Going only by what we saw today, Stranger Than Heaven is going for a moodier, more tragic drama than the Like A Dragon series. The combat is certainly more brutal: RGG’s reimagined action moves away from fighting stances and face button mashing to attacks that correspond to Makoto’s different limbs. The shoulder buttons and triggers on either side of your controller correspond to his right and left legs, creating combos through boxing combinations. There’s also a bigger focus on weapons—Makoto does a lot of stabbing throughout the show.
This was probably immediately apparent to Yakuza diehards, but it’s not lost on this casual fan that Stranger Than Heaven appears to tell the origin story of the Tojo Clan, the yakuza group that much of the series centers around. It’s no coincidence that Makoto is also the name of the founder of the Tojo Clan. According to the character’s wiki page, Makoto Tojo is mentioned in Yakuzas 1 and 2, then briefly as well in 6, but has never been properly depicted.

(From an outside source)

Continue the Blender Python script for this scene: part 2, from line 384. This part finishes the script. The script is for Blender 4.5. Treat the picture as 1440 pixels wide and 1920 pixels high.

I’m seated, but I also have questions. Setting the game across five cities and five decades makes it sound huge, but I wonder if some of these chapters will be significantly shorter or smaller than others. Yokoyama referred to each of the eras as “stages,” making it sound like we may not be allowed to return to each city to complete side stories or visit our businesses. Does Stranger Than Heaven even have traditional Yakuza side stories?
A question for another day. While today’s video is focused on story and combat, more details are coming in the leadup to launch. That launch? Winter 2026.